--- start of EXERCISE MATERIAL ---

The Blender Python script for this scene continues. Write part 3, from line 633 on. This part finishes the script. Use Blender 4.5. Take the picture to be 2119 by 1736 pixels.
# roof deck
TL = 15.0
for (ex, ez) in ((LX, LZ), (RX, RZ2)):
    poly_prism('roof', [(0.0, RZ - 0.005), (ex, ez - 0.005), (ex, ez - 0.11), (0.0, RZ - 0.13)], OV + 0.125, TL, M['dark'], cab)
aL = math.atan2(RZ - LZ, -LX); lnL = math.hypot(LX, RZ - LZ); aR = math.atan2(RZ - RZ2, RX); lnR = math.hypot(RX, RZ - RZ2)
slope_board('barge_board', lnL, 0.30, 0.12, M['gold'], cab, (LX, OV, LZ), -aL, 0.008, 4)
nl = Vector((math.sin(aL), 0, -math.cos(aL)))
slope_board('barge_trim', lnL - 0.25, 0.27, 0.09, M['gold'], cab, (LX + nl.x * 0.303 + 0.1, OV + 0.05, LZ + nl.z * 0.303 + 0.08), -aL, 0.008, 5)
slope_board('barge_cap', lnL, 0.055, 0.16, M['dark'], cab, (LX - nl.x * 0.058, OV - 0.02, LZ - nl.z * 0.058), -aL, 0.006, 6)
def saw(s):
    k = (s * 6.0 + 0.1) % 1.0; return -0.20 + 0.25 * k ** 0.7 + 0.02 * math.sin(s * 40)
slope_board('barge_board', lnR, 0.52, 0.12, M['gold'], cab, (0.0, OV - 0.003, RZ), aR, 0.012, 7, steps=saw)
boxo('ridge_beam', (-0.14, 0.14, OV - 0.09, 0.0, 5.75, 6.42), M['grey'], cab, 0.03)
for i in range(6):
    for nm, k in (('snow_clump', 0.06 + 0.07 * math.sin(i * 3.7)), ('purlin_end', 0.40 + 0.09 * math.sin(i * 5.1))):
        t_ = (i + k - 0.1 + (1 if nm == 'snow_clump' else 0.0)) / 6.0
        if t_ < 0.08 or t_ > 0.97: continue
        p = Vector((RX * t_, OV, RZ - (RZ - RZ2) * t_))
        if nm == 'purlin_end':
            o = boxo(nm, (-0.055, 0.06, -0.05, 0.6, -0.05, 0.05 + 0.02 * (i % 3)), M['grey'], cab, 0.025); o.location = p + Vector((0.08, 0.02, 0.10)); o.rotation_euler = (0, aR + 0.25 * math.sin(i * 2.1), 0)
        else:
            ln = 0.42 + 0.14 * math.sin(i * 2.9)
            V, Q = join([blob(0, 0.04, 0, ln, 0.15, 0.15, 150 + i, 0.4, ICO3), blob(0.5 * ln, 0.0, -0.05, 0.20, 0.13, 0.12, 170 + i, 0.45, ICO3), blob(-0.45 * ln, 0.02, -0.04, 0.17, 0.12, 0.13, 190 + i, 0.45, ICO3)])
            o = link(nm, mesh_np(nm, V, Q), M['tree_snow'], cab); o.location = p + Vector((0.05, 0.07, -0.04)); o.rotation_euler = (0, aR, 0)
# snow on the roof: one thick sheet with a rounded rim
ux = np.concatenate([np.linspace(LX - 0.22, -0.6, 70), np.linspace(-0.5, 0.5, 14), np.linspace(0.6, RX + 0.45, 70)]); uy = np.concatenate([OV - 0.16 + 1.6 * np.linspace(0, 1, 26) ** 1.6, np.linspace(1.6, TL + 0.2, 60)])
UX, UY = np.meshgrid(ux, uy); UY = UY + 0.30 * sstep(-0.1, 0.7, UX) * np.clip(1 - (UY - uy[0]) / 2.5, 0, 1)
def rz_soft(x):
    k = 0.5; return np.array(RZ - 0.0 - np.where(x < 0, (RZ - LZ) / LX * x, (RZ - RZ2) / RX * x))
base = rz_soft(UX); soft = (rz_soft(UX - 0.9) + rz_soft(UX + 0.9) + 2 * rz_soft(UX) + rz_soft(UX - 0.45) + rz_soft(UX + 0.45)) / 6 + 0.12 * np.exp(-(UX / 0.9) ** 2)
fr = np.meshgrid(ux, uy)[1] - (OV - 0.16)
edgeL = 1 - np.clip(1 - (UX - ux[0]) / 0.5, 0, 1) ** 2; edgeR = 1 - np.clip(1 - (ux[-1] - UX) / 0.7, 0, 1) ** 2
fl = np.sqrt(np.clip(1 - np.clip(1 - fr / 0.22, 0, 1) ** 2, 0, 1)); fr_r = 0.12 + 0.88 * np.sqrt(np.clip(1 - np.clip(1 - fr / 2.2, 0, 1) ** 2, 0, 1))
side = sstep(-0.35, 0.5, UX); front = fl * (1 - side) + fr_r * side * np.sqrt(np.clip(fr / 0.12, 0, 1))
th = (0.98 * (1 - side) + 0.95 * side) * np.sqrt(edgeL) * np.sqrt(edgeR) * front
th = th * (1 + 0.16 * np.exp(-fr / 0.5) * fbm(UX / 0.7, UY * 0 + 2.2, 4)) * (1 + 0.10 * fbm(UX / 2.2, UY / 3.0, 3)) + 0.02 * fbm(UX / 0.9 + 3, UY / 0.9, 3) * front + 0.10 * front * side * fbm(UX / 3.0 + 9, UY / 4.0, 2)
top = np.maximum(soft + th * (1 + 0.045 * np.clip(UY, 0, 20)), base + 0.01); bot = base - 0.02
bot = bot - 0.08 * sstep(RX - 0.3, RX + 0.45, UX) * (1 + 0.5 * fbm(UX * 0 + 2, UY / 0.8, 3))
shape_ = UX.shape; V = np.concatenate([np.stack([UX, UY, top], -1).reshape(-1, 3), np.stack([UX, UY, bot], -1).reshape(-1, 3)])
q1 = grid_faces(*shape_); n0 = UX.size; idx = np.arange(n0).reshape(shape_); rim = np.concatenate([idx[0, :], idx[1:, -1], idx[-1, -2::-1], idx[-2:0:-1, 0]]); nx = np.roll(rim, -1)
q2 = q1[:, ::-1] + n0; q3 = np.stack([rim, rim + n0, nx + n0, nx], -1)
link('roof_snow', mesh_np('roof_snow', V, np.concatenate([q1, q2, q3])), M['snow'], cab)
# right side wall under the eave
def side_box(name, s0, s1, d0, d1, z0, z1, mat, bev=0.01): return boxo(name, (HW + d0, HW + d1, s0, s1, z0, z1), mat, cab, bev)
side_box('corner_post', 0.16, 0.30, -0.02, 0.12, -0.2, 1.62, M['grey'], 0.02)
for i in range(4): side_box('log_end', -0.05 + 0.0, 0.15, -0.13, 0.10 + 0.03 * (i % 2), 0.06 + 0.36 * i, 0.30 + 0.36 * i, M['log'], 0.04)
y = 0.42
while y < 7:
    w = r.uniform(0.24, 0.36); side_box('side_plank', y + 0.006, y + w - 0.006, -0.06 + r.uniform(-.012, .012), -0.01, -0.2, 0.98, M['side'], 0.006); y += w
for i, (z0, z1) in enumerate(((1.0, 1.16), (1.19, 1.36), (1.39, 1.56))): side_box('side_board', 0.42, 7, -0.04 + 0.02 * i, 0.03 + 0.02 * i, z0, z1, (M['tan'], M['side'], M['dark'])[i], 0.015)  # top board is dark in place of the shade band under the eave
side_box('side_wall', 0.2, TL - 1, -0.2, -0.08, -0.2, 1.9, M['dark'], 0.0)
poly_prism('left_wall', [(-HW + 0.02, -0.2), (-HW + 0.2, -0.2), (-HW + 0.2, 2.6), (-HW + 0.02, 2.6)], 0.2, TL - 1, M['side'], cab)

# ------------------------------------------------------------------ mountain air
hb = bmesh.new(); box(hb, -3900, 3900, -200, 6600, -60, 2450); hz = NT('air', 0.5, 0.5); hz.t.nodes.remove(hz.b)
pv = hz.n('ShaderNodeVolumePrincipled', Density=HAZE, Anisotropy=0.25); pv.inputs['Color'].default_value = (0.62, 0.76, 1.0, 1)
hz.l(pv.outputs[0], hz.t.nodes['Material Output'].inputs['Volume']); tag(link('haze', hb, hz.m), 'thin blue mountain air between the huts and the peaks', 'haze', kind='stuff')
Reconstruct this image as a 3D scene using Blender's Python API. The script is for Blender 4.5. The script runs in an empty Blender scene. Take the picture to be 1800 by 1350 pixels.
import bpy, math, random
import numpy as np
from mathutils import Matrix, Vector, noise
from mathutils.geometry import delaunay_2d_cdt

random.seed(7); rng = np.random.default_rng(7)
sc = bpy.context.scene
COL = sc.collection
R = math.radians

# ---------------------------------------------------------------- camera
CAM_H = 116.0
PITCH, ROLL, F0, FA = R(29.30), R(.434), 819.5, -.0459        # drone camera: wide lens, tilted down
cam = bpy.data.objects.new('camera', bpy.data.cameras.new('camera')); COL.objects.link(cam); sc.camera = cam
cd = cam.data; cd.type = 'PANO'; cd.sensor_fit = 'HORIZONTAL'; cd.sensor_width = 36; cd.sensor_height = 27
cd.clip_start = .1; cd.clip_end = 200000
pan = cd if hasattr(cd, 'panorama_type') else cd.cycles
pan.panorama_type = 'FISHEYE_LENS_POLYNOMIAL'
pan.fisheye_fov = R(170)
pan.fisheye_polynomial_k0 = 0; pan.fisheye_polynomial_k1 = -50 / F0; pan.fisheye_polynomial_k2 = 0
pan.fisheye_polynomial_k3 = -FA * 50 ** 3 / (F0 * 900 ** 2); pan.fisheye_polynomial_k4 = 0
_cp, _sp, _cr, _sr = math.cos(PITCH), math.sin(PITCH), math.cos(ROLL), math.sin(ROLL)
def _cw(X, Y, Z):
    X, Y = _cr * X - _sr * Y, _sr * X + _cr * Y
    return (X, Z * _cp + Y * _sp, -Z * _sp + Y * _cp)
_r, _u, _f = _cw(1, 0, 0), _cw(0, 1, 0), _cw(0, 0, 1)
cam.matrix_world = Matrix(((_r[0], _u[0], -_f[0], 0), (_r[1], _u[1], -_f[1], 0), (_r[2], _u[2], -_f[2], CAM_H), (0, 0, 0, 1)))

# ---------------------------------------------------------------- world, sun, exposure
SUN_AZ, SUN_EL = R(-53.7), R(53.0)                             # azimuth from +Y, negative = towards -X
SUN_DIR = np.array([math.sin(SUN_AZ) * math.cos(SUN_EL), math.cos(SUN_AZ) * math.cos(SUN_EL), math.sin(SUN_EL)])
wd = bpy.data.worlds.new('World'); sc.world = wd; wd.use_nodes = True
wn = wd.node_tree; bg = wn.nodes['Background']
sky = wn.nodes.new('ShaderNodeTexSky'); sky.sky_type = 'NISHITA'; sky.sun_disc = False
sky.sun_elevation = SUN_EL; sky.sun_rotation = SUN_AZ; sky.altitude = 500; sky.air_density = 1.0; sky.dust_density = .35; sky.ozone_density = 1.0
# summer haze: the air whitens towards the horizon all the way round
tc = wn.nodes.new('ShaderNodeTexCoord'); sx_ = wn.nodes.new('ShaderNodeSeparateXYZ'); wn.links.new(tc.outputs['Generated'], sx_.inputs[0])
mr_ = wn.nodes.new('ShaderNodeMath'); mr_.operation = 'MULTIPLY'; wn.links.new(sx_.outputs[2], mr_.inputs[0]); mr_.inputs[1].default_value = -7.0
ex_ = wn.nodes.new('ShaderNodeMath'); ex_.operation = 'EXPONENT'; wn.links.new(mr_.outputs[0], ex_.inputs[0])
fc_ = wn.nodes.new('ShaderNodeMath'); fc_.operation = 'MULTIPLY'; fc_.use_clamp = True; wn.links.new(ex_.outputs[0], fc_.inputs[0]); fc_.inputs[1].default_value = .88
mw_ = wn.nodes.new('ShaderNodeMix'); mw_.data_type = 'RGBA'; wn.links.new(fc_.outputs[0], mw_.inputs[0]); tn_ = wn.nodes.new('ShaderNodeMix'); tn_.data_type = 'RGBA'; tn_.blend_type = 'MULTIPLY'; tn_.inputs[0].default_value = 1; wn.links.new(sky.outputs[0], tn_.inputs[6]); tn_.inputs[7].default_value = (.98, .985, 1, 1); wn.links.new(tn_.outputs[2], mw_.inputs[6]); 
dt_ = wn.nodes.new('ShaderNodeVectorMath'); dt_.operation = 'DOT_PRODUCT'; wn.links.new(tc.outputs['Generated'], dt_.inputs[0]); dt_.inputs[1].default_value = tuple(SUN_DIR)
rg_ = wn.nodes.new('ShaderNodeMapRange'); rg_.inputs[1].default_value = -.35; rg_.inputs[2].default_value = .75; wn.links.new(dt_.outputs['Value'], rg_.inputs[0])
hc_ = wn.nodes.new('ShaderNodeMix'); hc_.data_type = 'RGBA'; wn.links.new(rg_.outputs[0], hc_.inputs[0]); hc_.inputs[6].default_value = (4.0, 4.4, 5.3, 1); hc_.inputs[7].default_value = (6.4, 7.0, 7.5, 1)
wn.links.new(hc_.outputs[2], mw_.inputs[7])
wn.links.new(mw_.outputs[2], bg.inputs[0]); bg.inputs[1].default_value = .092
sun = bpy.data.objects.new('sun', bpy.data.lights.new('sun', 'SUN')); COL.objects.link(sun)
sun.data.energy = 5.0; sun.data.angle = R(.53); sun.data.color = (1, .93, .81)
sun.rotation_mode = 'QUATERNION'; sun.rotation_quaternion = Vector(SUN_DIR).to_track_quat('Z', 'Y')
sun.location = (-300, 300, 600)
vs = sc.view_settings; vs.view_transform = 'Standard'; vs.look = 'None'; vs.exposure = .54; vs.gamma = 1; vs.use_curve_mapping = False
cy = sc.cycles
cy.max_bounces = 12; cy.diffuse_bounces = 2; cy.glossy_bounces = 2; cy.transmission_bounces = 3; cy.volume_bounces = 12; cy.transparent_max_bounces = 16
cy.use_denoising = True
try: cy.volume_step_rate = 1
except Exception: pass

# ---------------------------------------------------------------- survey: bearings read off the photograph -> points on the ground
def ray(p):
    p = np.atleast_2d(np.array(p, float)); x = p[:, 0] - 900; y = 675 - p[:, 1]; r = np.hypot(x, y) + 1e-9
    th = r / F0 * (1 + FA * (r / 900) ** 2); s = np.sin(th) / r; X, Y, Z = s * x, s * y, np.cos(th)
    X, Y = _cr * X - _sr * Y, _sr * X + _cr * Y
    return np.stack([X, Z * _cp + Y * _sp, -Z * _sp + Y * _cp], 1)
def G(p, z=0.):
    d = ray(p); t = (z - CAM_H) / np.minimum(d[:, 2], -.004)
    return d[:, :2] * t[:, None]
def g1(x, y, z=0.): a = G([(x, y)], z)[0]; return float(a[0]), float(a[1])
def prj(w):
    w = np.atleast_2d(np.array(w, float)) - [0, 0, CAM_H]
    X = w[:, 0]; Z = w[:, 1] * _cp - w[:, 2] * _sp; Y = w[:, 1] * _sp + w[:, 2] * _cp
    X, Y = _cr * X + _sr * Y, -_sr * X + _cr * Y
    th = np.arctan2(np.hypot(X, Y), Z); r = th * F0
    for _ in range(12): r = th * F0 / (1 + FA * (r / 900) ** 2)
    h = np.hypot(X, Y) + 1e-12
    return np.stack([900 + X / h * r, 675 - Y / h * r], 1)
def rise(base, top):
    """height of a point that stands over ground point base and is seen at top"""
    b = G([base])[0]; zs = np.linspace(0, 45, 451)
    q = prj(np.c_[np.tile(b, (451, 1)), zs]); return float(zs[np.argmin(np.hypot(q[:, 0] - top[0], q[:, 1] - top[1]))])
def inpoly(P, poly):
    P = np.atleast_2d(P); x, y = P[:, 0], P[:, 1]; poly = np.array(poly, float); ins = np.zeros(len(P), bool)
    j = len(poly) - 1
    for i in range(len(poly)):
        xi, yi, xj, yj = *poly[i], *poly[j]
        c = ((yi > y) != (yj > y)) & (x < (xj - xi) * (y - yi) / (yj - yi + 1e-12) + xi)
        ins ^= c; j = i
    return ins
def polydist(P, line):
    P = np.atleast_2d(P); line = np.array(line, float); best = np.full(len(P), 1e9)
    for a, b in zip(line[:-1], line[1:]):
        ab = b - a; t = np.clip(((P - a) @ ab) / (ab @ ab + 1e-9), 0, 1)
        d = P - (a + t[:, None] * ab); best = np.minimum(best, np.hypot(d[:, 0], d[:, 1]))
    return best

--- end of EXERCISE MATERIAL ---

SHORT PROBLEM: Extract exactly and only the span of lines that begins at the line containing "Reconstruct this image" and ends at the line containing "from mathutils.geometry import".

EXPECTED OUTPUT:
Reconstruct this image as a 3D scene using Blender's Python API. The script is for Blender 4.5. The script runs in an empty Blender scene. Take the picture to be 1800 by 1350 pixels.
import bpy, math, random
import numpy as np
from mathutils import Matrix, Vector, noise
from mathutils.geometry import delaunay_2d_cdt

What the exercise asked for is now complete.